Streaming now accounts for 80% of music revenue in US growing 19.9% to $8.8 Bn in 2019 according to the RIAA’s 2019 year end report. Revenues from recorded music in the US grew 13% in 2019 from $9.8 billion to $11.1 billion representing the fourth year in a row of double digit growth. Growth was fuelled by paid subscription services which reached more than 60 million.
Paid subscriptions to on-demand streaming services contributed by far the largest share of revenues as well as the biggest portion of revenue growth for the year. Total 2019 subscription revenues of $6.8 billion were up 25% versus the prior year and accounted for 61% of total recorded music revenues in the US. The streaming market alone in 2019 was larger than the entire US recorded music market just 2 years ago in 2017. That total includes $829 million in revenues from ‘Limited Tier’ paid subscriptions (services limited by factors such as mobile access, catalogue availability, on-demand limitations, or device restrictions) such as Amazon Prime and Pandora Plus.
The number of fully paid subscriptions in 2019 grew 29% to an average of 60.4 million, compared with 46.91 million for 2018.
Revenues from on-demand streaming services supported by advertising (such as YouTube, Vevo, and the free version of Spotify) grew 20% annually to $908 million. These types of services streamed more than 500 Bn songs to more than 100 million listeners in the US, yet contributed only 8% to total music revenues for the year.
Revenues from digital and customized radio services decreased 4% year-over-year to $1.16 Bn in 2019.

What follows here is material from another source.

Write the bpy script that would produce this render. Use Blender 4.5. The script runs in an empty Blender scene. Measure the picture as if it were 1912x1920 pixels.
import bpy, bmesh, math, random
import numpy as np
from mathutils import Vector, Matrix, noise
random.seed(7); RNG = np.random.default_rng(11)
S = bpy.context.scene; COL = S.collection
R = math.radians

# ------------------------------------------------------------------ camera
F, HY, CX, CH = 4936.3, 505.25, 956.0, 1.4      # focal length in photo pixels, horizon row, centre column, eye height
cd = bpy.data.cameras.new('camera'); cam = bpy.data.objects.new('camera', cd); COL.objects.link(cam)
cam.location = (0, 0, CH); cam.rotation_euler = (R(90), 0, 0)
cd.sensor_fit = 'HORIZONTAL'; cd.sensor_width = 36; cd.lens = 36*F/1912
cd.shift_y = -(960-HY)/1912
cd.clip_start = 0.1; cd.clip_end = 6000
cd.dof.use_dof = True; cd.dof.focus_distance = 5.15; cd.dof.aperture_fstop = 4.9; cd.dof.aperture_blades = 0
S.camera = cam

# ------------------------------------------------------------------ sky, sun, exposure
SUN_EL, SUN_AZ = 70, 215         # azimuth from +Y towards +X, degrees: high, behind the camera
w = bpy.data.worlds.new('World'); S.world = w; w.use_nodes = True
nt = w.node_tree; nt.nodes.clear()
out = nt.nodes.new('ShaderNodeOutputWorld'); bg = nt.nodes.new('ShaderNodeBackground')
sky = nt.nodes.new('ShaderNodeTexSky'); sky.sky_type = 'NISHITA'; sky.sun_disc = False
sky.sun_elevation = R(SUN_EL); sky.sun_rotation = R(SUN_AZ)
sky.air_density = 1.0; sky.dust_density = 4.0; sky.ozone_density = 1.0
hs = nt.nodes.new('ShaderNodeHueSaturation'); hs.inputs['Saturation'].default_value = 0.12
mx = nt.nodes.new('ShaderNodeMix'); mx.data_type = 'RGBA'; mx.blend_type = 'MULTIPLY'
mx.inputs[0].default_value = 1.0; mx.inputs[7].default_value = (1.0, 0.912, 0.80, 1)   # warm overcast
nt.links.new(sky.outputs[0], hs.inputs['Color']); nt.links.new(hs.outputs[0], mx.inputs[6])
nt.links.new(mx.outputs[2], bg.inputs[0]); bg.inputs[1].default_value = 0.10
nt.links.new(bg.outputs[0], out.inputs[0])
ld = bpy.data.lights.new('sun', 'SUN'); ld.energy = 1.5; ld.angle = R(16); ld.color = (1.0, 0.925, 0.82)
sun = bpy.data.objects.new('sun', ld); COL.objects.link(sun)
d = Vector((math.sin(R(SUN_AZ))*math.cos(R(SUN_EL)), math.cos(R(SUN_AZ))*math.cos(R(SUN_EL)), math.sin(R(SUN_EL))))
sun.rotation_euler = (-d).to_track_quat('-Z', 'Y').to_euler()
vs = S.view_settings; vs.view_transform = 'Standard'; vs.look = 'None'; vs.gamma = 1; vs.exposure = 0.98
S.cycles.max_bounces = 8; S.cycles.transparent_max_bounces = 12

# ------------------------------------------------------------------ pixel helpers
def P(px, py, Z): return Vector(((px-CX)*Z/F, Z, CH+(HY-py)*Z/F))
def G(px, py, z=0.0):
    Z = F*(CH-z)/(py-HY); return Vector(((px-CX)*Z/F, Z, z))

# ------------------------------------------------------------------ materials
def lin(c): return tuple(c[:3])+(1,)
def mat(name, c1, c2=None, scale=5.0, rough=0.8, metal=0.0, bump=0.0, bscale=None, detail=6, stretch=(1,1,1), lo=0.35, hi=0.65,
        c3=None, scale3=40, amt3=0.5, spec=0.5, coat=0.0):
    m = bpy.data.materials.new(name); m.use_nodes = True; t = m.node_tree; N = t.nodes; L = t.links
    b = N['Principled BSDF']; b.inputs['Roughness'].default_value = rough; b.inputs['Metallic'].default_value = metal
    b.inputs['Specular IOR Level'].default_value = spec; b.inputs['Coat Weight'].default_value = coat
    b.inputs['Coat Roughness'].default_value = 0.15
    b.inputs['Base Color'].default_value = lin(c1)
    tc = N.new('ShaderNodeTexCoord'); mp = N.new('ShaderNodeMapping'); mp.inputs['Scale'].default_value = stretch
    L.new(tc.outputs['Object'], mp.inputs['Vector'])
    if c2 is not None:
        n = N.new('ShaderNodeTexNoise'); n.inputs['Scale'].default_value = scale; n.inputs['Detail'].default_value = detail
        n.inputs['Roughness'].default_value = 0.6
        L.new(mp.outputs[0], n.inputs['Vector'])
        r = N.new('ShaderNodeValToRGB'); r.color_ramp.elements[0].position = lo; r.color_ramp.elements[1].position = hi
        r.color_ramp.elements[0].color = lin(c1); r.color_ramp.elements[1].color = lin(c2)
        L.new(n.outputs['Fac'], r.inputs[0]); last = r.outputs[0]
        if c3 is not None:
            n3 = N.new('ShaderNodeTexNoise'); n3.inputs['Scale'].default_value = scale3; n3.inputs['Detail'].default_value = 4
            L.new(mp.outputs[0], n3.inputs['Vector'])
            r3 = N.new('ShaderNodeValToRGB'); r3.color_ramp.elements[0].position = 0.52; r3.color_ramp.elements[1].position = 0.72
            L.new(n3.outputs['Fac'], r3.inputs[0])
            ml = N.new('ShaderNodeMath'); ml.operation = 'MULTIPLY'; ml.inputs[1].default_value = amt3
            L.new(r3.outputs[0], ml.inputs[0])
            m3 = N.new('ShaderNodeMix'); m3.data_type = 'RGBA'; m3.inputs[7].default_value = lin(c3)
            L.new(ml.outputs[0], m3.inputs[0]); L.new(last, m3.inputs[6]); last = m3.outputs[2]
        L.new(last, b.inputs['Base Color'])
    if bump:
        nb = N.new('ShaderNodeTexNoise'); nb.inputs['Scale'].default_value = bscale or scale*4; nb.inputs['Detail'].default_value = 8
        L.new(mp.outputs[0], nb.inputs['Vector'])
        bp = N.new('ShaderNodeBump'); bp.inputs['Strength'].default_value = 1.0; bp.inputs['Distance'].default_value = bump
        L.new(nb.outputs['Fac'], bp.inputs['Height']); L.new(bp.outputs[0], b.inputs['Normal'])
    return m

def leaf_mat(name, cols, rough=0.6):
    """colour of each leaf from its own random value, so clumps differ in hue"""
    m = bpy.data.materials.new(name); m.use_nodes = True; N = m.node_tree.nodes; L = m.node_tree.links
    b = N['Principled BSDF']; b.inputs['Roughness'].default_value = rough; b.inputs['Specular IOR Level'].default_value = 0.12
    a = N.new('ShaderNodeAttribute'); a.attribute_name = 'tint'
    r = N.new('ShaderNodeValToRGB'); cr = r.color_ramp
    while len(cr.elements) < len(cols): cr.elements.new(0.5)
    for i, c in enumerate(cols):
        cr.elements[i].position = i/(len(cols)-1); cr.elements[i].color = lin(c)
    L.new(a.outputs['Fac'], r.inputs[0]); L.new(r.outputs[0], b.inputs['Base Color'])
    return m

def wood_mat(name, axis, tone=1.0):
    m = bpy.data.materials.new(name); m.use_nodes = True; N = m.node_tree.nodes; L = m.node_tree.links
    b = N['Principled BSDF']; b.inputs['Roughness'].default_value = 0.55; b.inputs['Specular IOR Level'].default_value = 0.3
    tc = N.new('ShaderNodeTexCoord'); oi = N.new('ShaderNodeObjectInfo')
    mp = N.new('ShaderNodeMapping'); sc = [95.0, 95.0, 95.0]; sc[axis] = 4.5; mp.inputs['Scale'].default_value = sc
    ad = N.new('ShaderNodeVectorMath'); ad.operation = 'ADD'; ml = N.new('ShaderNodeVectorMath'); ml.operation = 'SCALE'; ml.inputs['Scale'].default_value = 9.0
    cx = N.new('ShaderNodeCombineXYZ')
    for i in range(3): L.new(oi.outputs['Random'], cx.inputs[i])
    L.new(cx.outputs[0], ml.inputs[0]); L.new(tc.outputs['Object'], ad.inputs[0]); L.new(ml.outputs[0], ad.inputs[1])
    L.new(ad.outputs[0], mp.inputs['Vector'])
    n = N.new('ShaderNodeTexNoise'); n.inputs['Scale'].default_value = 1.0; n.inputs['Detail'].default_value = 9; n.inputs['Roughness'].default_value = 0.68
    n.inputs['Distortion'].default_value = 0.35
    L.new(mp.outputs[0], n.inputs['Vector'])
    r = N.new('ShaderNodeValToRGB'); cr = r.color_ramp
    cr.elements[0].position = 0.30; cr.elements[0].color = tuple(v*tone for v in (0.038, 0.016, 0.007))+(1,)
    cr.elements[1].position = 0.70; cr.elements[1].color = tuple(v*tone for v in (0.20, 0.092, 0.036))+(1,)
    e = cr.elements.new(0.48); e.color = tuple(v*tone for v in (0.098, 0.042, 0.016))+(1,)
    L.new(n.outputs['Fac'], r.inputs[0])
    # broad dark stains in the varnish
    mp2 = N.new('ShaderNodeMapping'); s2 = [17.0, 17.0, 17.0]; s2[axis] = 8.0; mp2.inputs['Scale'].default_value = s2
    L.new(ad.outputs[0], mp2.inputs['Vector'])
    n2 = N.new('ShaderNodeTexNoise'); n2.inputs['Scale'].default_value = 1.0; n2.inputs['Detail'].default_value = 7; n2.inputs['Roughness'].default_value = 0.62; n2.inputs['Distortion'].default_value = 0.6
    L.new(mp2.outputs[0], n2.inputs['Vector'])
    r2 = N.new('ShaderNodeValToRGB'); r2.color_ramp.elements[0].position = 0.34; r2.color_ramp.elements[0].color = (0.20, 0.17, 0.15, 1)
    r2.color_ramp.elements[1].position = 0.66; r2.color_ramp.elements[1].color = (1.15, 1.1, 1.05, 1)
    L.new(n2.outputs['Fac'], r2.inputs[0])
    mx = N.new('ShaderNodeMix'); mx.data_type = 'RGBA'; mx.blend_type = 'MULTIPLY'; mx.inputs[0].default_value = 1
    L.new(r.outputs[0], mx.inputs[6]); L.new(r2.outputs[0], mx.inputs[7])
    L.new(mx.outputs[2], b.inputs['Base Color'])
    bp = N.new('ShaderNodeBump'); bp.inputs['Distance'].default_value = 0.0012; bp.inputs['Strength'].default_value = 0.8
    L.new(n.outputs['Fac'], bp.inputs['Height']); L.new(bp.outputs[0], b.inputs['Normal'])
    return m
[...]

Total revenues from digitally downloaded music were down 18% to $856 million in 2019, marking the first time since 2006 that revenues from downloaded tracks and albums fell below $1 Bn. Permanent downloads of albums fell 21% by value to $395 million, and individual track sales were down 15% to $415 million in 2019. Downloads accounted for only 8% of revenues in 2019.
Revenues from physical products in 2019 were down slightly year-over-year at $1.15 billion (down 0.6%). A decline of 12% in revenues from CDs to $615 million offset a 19% increase to $504 million from vinyl records. This represents the largest revenues from vinyl since 1988 and 14 years in a row of growth for vinyl albums, but the category only represents 4.5% of total revenues.